Copy each line below in which the string "local" occurs.

== == ==

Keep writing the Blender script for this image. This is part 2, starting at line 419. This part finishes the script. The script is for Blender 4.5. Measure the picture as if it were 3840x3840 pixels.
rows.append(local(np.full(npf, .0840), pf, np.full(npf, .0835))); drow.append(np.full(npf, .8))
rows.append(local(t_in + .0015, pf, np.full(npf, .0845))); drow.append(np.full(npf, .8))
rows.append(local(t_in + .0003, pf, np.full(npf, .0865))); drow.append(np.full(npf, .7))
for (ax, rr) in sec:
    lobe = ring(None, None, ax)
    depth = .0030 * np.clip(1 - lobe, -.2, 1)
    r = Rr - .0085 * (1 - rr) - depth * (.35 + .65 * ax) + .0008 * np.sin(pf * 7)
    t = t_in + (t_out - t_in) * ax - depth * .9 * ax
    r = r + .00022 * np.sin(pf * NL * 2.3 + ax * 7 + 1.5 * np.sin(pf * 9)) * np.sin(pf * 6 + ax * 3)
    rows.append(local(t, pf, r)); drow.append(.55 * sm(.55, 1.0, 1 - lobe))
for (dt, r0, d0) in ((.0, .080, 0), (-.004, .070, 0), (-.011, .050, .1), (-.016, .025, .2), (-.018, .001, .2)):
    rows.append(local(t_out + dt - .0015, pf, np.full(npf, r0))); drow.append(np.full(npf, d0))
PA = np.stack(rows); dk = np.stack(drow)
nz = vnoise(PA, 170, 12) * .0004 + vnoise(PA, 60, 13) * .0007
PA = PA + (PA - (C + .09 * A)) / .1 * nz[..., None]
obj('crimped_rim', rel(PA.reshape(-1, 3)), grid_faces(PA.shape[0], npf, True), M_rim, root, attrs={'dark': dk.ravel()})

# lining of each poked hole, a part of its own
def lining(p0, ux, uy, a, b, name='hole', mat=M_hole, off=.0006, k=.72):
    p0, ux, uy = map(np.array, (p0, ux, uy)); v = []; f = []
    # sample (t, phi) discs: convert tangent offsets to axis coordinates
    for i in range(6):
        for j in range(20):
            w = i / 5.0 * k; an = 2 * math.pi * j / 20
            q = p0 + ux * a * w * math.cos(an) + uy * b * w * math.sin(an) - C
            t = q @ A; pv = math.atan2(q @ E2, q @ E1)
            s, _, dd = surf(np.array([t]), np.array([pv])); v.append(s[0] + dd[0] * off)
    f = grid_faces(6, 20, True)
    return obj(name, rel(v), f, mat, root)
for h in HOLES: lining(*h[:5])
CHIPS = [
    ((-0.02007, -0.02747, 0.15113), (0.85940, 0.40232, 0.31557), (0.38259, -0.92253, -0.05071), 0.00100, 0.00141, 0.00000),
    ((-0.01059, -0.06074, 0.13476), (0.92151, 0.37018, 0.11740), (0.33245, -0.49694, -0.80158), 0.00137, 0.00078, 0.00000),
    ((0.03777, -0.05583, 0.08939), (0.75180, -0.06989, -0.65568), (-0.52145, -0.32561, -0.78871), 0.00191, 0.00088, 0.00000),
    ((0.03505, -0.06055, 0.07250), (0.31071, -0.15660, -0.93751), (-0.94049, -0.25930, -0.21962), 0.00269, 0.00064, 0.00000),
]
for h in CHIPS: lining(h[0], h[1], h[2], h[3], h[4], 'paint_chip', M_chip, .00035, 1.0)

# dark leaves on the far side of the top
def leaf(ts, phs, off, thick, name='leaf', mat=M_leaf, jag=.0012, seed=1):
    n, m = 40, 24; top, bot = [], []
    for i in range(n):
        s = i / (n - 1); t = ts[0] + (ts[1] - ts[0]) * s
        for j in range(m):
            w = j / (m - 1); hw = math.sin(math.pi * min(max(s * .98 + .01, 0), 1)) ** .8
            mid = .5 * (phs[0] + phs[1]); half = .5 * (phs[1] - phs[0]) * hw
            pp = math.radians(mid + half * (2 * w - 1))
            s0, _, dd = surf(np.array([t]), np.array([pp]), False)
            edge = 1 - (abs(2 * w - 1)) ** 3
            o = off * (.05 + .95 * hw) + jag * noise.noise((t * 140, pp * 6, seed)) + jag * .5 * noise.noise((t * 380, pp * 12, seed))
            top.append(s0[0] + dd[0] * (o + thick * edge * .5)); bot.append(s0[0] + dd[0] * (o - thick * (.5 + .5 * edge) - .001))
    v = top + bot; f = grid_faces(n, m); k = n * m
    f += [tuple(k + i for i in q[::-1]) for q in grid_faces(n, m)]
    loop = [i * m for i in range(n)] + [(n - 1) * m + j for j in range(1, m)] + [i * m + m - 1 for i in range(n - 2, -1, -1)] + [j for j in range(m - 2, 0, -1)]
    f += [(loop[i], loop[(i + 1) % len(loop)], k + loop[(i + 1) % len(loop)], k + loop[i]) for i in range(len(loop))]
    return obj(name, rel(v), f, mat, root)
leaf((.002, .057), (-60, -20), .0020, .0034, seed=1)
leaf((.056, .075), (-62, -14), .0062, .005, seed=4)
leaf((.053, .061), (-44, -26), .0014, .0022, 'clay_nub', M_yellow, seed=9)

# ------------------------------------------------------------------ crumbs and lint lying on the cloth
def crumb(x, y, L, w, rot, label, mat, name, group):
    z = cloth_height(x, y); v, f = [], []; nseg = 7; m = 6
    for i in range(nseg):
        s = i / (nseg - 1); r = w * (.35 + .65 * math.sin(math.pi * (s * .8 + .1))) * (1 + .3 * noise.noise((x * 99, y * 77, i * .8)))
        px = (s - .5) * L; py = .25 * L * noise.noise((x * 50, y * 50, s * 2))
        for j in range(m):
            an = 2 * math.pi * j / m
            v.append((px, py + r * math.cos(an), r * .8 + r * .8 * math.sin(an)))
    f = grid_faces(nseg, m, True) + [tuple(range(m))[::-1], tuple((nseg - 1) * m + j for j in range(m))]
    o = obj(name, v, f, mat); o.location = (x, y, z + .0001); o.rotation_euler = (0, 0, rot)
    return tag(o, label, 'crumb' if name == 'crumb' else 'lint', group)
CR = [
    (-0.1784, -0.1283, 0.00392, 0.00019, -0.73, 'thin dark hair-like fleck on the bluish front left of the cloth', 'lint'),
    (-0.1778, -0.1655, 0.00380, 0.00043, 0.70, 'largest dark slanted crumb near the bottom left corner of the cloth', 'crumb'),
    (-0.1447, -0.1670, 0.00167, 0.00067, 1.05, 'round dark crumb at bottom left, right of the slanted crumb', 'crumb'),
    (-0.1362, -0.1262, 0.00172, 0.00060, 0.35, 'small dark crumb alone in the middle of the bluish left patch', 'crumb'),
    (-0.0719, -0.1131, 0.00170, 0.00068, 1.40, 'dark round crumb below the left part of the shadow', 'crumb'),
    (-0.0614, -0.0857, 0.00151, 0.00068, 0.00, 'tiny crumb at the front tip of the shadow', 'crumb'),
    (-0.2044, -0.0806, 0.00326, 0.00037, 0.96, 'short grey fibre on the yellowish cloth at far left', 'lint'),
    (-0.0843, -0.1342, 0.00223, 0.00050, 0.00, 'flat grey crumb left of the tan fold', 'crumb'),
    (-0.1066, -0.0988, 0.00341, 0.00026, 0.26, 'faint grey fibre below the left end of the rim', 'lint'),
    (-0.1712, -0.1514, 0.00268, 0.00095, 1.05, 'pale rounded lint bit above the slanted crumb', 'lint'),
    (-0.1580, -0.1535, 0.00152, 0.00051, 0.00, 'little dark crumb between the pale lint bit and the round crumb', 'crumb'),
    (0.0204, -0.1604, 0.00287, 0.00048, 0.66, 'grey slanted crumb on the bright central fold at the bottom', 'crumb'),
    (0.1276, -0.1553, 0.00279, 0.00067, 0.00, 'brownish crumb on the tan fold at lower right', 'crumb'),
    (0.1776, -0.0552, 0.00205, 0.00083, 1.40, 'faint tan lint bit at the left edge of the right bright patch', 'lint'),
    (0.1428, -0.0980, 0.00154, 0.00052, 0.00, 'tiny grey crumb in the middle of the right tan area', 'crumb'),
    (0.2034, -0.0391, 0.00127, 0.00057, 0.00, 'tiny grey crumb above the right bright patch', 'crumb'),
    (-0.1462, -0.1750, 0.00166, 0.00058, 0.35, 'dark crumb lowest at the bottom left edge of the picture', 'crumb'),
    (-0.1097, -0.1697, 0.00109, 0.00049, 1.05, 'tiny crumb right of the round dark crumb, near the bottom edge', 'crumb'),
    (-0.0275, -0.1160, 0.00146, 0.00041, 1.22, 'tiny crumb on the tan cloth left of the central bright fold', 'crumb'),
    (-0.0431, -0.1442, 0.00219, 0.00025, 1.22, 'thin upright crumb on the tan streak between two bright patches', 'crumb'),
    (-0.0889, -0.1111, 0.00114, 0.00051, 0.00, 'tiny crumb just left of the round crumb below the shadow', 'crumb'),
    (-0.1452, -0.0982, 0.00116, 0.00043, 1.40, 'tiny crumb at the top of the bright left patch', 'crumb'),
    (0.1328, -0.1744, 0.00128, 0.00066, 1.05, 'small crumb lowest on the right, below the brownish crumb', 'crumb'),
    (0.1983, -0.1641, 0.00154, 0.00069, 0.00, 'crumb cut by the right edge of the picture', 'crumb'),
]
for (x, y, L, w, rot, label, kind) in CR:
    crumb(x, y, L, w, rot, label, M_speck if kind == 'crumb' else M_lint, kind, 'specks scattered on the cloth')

== == ==

Answer.
rows.append(local(np.full(npf, .0840), pf, np.full(npf, .0835))); drow.append(np.full(npf, .8))
rows.append(local(t_in + .0015, pf, np.full(npf, .0845))); drow.append(np.full(npf, .8))
rows.append(local(t_in + .0003, pf, np.full(npf, .0865))); drow.append(np.full(npf, .7))
    rows.append(local(t, pf, r)); drow.append(.55 * sm(.55, 1.0, 1 - lobe))
    rows.append(local(t_out + dt - .0015, pf, np.full(npf, r0))); drow.append(np.full(npf, d0))